Journalisten openbaren zich ook vaak als ranzige opportunisten die voor een goed verhaal de hele wereld aan elkaar liegen en bedriegen. Of zwijgen. De enkeling die wel zijn nek uitstak (ze noemt zelf Paul Kimmage, maar we moeten ook David Walsh en Pierre Ballester niet vergeten) werden bedreigd met rechtszaken door de UCI of hoon van collega’s. Ondertussen blijven de trouwe fans van Lance onverminderd de andere kant opkijken. Hun drang tot juichen lijkt onstilbaar.
Het adembenemend bewonderen van de massa heb ik wel eens de grootste schuldige van de geschiedenis genoemd. Nooit hoeven ze zich te verantwoorden voor een of ander tribunaal, in plaats daarvan koesteren ze zich in het slachtofferschap.

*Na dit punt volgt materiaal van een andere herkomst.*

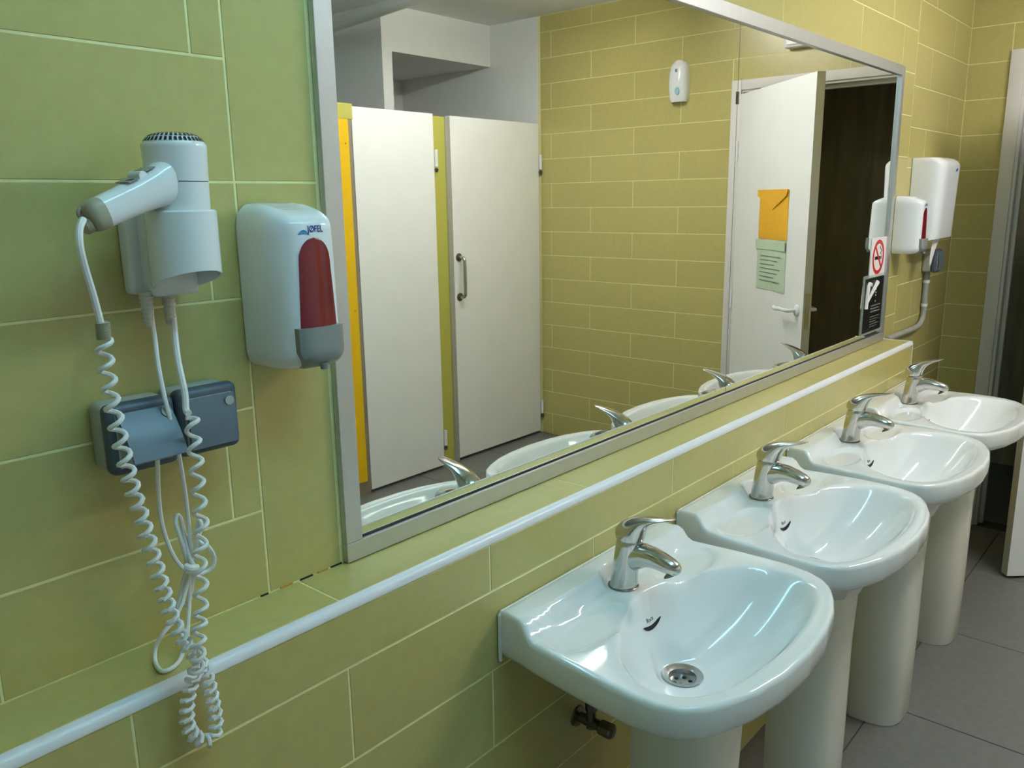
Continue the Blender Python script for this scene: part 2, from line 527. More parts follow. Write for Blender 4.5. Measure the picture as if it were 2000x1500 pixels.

De verleiding is groot om vergelijkingen te trekken met de juichende massa’s die aan de wieg stonden van oorlogen en massamoord. Tenslotte gaat het hier maar om sport en gepleegde diefstal met daaroverheen de schijn van berouw. Maar wees ervan overtuigd; al die ellende komt uit dezelfde onderbuik.

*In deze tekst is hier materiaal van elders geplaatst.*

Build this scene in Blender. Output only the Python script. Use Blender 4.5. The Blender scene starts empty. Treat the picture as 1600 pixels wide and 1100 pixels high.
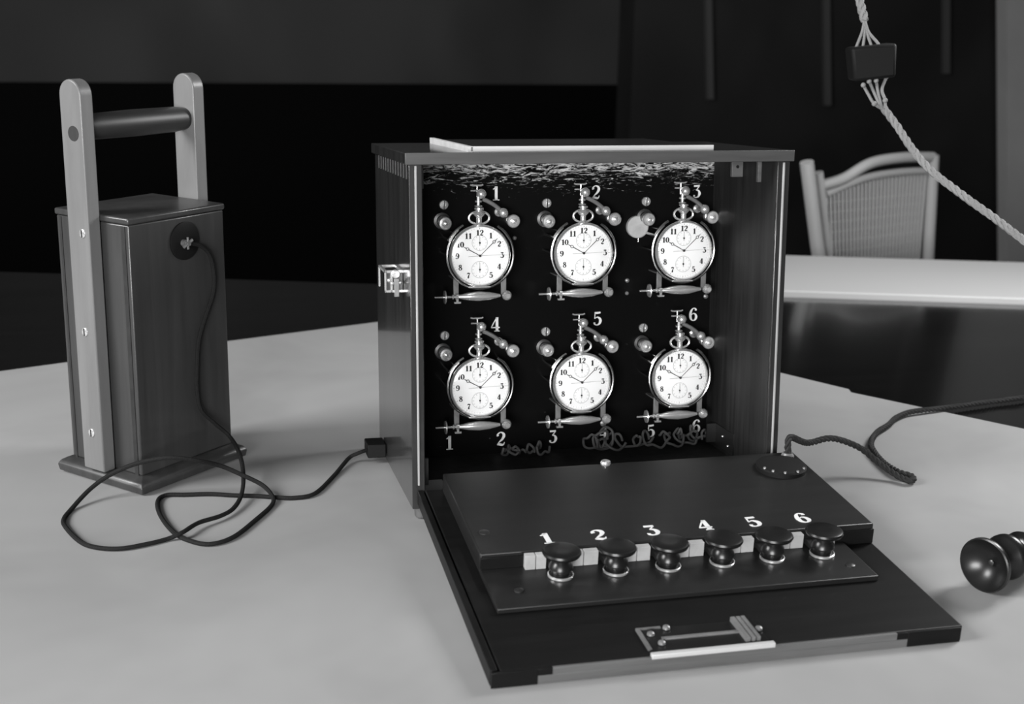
import bpy, math, random
from mathutils import Vector, Matrix
random.seed(7)
S = bpy.context.scene
COL = S.collection
# ------------------------------------------------------------------ camera
F, CAM, YAW, PIT, ROL = 2068.4, Vector((-0.1611, -1.00564, 0.40773)), -0.23642, 0.25189, 0.01757
c_, s_ = math.cos(YAW), math.sin(YAW)
fwd = Vector((-s_, c_, 0)); rgt = Vector((c_, s_, 0)); up = Vector((0, 0, 1))
f2 = fwd*math.cos(PIT) - up*math.sin(PIT); u2 = fwd*math.sin(PIT) + up*math.cos(PIT)
r3 = rgt*math.cos(ROL) + u2*math.sin(ROL); u3 = -rgt*math.sin(ROL) + u2*math.cos(ROL)
cd = bpy.data.cameras.new('camera'); cam = bpy.data.objects.new('camera', cd); COL.objects.link(cam)
cam.matrix_world = Matrix(((r3.x, u3.x, -f2.x, CAM.x), (r3.y, u3.y, -f2.y, CAM.y), (r3.z, u3.z, -f2.z, CAM.z), (0, 0, 0, 1)))
cd.sensor_width = 36; cd.lens = F/1600*36; cd.clip_start = .02; cd.clip_end = 60
cd.dof.use_dof = True; cd.dof.focus_distance = 1.12; cd.dof.aperture_fstop = 9.0
S.camera = cam
# ------------------------------------------------------------------ light and exposure
vs = S.view_settings; vs.view_transform = 'Standard'; vs.look = 'None'; vs.exposure = 0.0; vs.gamma = 1
vs.use_curve_mapping = False
w = bpy.data.worlds.new('world'); S.world = w; w.use_nodes = True
w.node_tree.nodes['Background'].inputs[0].default_value = (1, 1, 1, 1)
w.node_tree.nodes['Background'].inputs[1].default_value = 0.05
def area(name, loc, tgt, sx, sy, power):
    l = bpy.data.lights.new(name, 'AREA'); l.shape = 'RECTANGLE'; l.size = sx; l.size_y = sy; l.energy = power
    o = bpy.data.objects.new(name, l); COL.objects.link(o); o.location = loc
    o.rotation_euler = (Vector(tgt)-Vector(loc)).to_track_quat('-Z', 'Y').to_euler(); return o
area('daylight_left', (-2.2, -.35, 1.35), (-.1, 0.15, 0.1), .9, 1.0, 84)
area('daylight_front', (-.85, -2.15, .42), (0.15, 0.1, 0.15), 1.1, .7, 76)
area('daylight_right', (1.35, .30, .85), (0.4, 0.0, 0.0), 0.4, 0.5, 20)

# ------------------------------------------------------------------ helpers
def at(u, v, z=0.0):
    D = f2 + r3*((u-800)/F) - u3*((v-550)/F)
    return CAM + D*((z-CAM.z)/D.z)
def atd(u, v, d):
    return CAM + (f2 + r3*((u-800)/F) - u3*((v-550)/F))*d

def mat(name, col, rough=.5, metal=0, spec=.5, coat=0, bump=0, bscale=30, var=0, vscale=(8, 8, 8), detail=6, grain=None):
    m = bpy.data.materials.new(name); m.use_nodes = True; nt = m.node_tree; N = nt.nodes; L = nt.links
    b = N['Principled BSDF']
    b.inputs['Base Color'].default_value = (col, col, col, 1); b.inputs['Roughness'].default_value = rough
    b.inputs['Metallic'].default_value = metal; b.inputs['Specular IOR Level'].default_value = spec
    b.inputs['Coat Weight'].default_value = coat; b.inputs['Coat Roughness'].default_value = .08
    tc = N.new('ShaderNodeTexCoord')
    if var:
        mp = N.new('ShaderNodeMapping'); mp.inputs['Scale'].default_value = vscale
        n = N.new('ShaderNodeTexNoise'); n.inputs['Scale'].default_value = 1; n.inputs['Detail'].default_value = detail
        n.inputs['Roughness'].default_value = .65; n.inputs['Distortion'].default_value = .4
        r = N.new('ShaderNodeValToRGB'); a = col*(1-var); z = col*(1+var)
        r.color_ramp.elements[0].position = .3; r.color_ramp.elements[1].position = .7
        r.color_ramp.elements[0].color = (a, a, a, 1); r.color_ramp.elements[1].color = (z, z, z, 1)
        L.new(tc.outputs['Object'], mp.inputs[0]); L.new(mp.outputs[0], n.inputs['Vector'])
        L.new(n.outputs['Fac'], r.inputs[0]); L.new(r.outputs[0], b.inputs['Base Color'])
    if bump:
        n = N.new('ShaderNodeTexNoise'); n.inputs['Scale'].default_value = bscale; n.inputs['Detail'].default_value = 8
        bp = N.new('ShaderNodeBump'); bp.inputs['Strength'].default_value = bump; bp.inputs['Distance'].default_value = .002
        L.new(tc.outputs['Object'], n.inputs['Vector']); L.new(n.outputs['Fac'], bp.inputs['Height'])
        L.new(bp.outputs[0], b.inputs['Normal'])
    return m
M = {}
M['wood_box'] = mat('dark_varnished_wood', .02, .3, coat=.6, var=.45, vscale=(90, 90, 5))
M['wood_inner'] = mat('inner_wood', .016, .6, spec=.2, var=.6, vscale=(120, 120, 5))
M['wood_edge'] = mat('lid_edge_wood', .055, .45, var=.3, vscale=(6, 90, 90))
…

Cooke typeert prachtig die zogenaamde spijtbetuigers, de slachtoffers van een metier en eerzucht, de Hamiltons van deze wereld: All these “born again” champions of a clean sport. They could be more accurately described as criminals who stole other’s livelihoods who are only ever genuinely sorry about one thing – they are very sorry they were caught.
Mevrouw Cooke moet niet verloren gaan voor de sport. De UCI zou haar binnen moeten halen en ik heb ook een idee voor haar allereerste daad: Per omgaande het erelidmaatschap van Hein Verbruggen in dezelfde prullenbak kieperen van waaruit Oprah de ranzige resten van een Lance ‘Geständnisch’ plukte.
Beste,
Ik juich uw vermogen tot het verwoorden van uw misnoegen met de meeste oprechtheid die ik in me heb toe. Tegelijkertijd is het zuur vast te stellen dat u met dit commentaar alle gelijk van de wereld hebt. Deze gedrogeerde charlatan moet en zal gerehabiliteerd worden, lijkt het..

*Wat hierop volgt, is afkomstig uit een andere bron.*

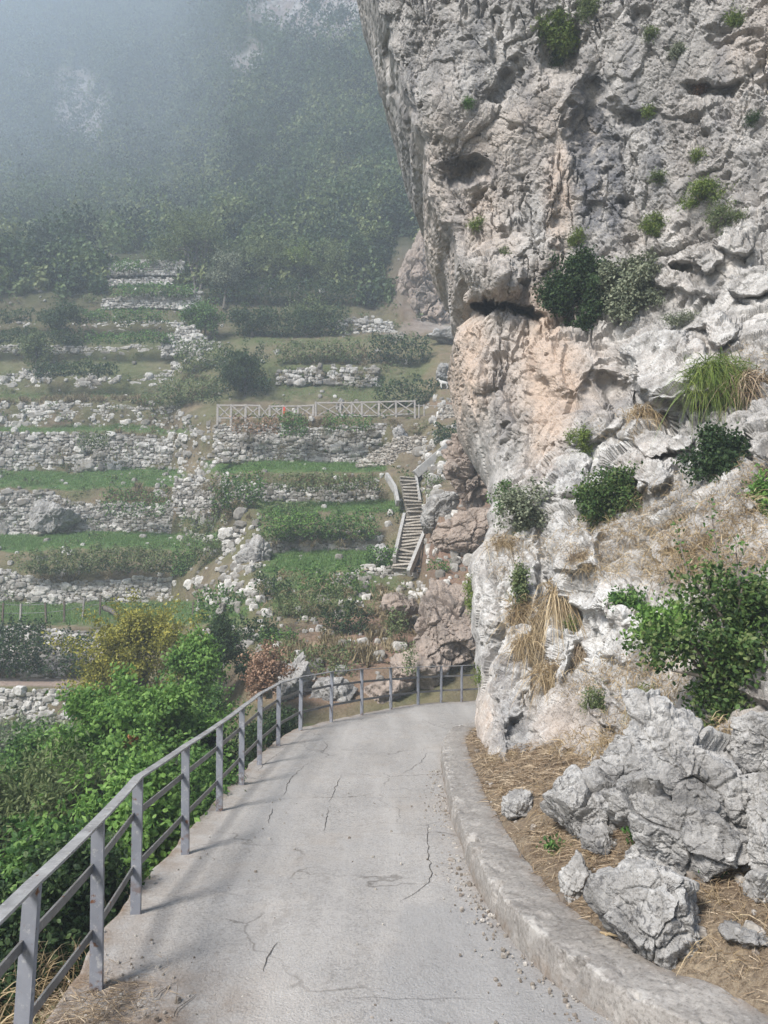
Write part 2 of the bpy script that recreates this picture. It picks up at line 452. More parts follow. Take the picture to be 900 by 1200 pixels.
# ------------------------------------------------------------------ camera object, light, air
cam = bpy.data.objects.new('camera', bpy.data.cameras.new('camera')); COL.objects.link(cam)
cam.location = (0, 0, CAMZ); cam.rotation_euler = (PI / 2 + PITCH, 0, 0)
cam.data.sensor_fit = 'VERTICAL'; cam.data.sensor_height = 36; cam.data.lens = FOC / 1200 * 36
cam.data.clip_start = .05; cam.data.clip_end = 3000
SC.camera = cam
SUN_EL, SUN_AZ = math.radians(44), math.radians(222)
sv = Vector((math.sin(SUN_AZ) * math.cos(SUN_EL), math.cos(SUN_AZ) * math.cos(SUN_EL), math.sin(SUN_EL)))
sl = bpy.data.lights.new('sun', 'SUN'); sl.energy = SUN_E; sl.angle = math.radians(SUN_ANGLE); sl.color = (1, .965, .92)
so = bpy.data.objects.new('sun', sl); COL.objects.link(so); so.rotation_euler = sv.to_track_quat('Z', 'Y').to_euler()
so.location = (-30, -30, 60)
wd = bpy.data.worlds.new('World'); SC.world = wd; wd.use_nodes = True
nt = wd.node_tree; bg = nt.nodes['Background']; sk = nt.nodes.new('ShaderNodeTexSky')
sk.sky_type = 'NISHITA'; sk.sun_disc = False; sk.sun_elevation = SUN_EL; sk.sun_rotation = SUN_AZ
sk.air_density = 1.0; sk.dust_density = 1.2; sk.ozone_density = 1.0
nt.links.new(sk.outputs[0], bg.inputs[0]); bg.inputs[1].default_value = SKY_E
vs = SC.view_settings; vs.view_transform = 'Standard'; vs.look = 'None'; vs.exposure = EXPO; vs.gamma = 1; vs.use_curve_mapping = False
cy = SC.cycles
cy.max_bounces = 6; cy.diffuse_bounces = 3; cy.glossy_bounces = 1; cy.transmission_bounces = 2; cy.transparent_max_bounces = 4
cy.volume_bounces = 4; cy.use_denoising = True; cy.use_adaptive_sampling = True; cy.adaptive_threshold = .02
cy.caustics_reflective = False; cy.caustics_refractive = False
try:
    cy.denoiser = 'OPENIMAGEDENOISE'; cy.denoising_input_passes = 'RGB_ALBEDO_NORMAL'; cy.denoising_prefilter = 'FAST'
except Exception: pass
SC.render.use_persistent_data = False
if HAZE > 0:
    mb = MB()
    x0, x1, y0, y1, z0, z1 = -430, 260, -14, 440, -8, 420
    mb.add([(x, y, z) for z in (z0, z1) for x, y in ((x0, y0), (x1, y0), (x1, y1), (x0, y1))], BOXF)
    m = Mat('haze air'); v = m.n('ShaderNodeVolumePrincipled'); v.inputs['Color'].default_value = (.79, .895, 1, 1)
    v.inputs['Density'].default_value = HAZE; v.inputs['Anisotropy'].default_value = 0.0
    m.l(v.outputs[0], m.out.inputs['Volume'])
    tag(mb.build('haze', m.m), 'pale bluish mist filling the air of the valley', 'haze', kind='stuff')

# ------------------------------------------------------------------ hillside (one sheet from below the path to the misty mountain)
LOW = [(1500, 3.6), (1200, 6)]
MT_L = [(250, 84), (200, 108), (172, 122), (92, 129), (60, 140), (0, 156), (-60, 172)]
LT = [(1050, 10), (960, 15), (900, 20), (860, 23.6), (846, 24.5), (806, 24.8), (803, 25), (795, 27), (793, 27.1), (735, 27.6), (732, 27.8), (706, 33), (672, 33.4),
      (642, 34.4), (624, 37.6), (592, 38), (571, 38.7), (552, 41.6), (508, 42.2), (502, 44), (470, 44.5), (462, 46.5), (436, 47), (424, 48.5), (408, 49), (390, 50.5),
      (378, 50.9), (362, 52.5), (348, 53), (330, 55), (320, 55.5), (300, 60)]
MD = [(1050, 9.5), (960, 13), (900, 15.5), (860, 17), (830, 17.6), (800, 18.6), (760, 20.5), (720, 23), (690, 25.3), (668, 27), (646, 29.5), (629, 29.8), (602, 30.8),
      (588, 33), (556, 33.4), (552, 33.6), (541, 36), (492, 36.7), (488, 37), (476, 42), (460, 43), (448, 44), (428, 44.4), (405, 47), (385, 51), (370, 53), (300, 59)]
ST = [(1050, 9.5), (960, 13), (900, 15.5), (860, 17), (830, 17.6), (800, 18.6), (760, 20.5), (720, 23), (690, 25.3), (668, 26.8), (605, 30.5), (556, 32.6), (545, 34),
      (500, 36), (488, 37), (476, 41), (460, 43), (440, 44), (405, 47), (385, 50), (370, 51), (300, 55)]
RT = [(1050, 9.5), (960, 13), (900, 15.5), (860, 17), (830, 17.4), (790, 18.4), (690, 20.5), (650, 22), (610, 24.5), (590, 27), (560, 30.5), (520, 33), (490, 35.5), (478, 38),
      (450, 41), (420, 44), (385, 50), (372, 51), (290, 54)]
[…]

U heeft uiteraard overschot van gelijk. Mensen hebben altijd een vrije keuze. Sommige maken juiste keuzes, andere doen dat niet. Dat geldt en gold overigens ook voor de ploegmaats van Armstrong.
De keuze om het spel eerlijk te spelen, zou inderdaad betekenen dat ze hun wielercarrière konden vergeten. Dopinggebruik levert inderdaad oneerlijke voordelen op. Mannen als Riis, Lefevere, … zitten ondanks alles nog steeds op hun troon.
Enkel dit: zo is het in elk domein van de samenleving. Niet enkel in het wielrennen, niet enkel in de sport. De grote bedriegers winnen, sommige kleine bedriegers worden opgeofferd, de eerlijke mens is de klos.
Ik bewonder mensen als Nicole Cooke of Edwig Van Hooydonck om hun standvastigheid. Nog meer bewonder ik de “kleine garnalen” die aan hun eerlijkheid niets hebben overgehouden, of tenminste geen geld en geen eeuwige roem.
Maar. Een schoon geweten, zou dat in een mensenleven niet meer waard kunnen zijn dan een geschonden gouden voetstuk? Ik weet welke keuze ik zou maken.
Ik heb genoten van de koersen die Armstrong won. Altijd met voorbehoud, want ik was geen idioot. Daar is niets aan veranderd. Ik hoef Lance niet op te hemelen noch af te branden. Ik hoop dat hij ’s nachts kan slapen zoals ik dat kan. Niet meer, niet minder.
Hoe fout het ook moge klinken, ik snap Lance zijn beweegredenen wel. In deze sport ligt de druk zo enorm hoog! De juichende massa wil steeds meer en meer, records moeten gebroken worden! Bovendien zijn er tig anderen die net zo schuldig zijn maar nu hun mond houden. Dat zijn de echte charlatans. In mijn opinie moeten ze gewoon alle doping legaal maken zodat iedereen alsnog een gelijke kans heeft. Wie weet leert de medische wetenschap er nog wat van en kan er nuttig onderzoek gedaan worden.
Herman ’s beschrijving van tragische held past precies op Willem Holleeder. Alleen heeft die het nog niet verder gebracht dan Twan Huys.
Zie ik een parallel met Shakespeare’s MacBeth?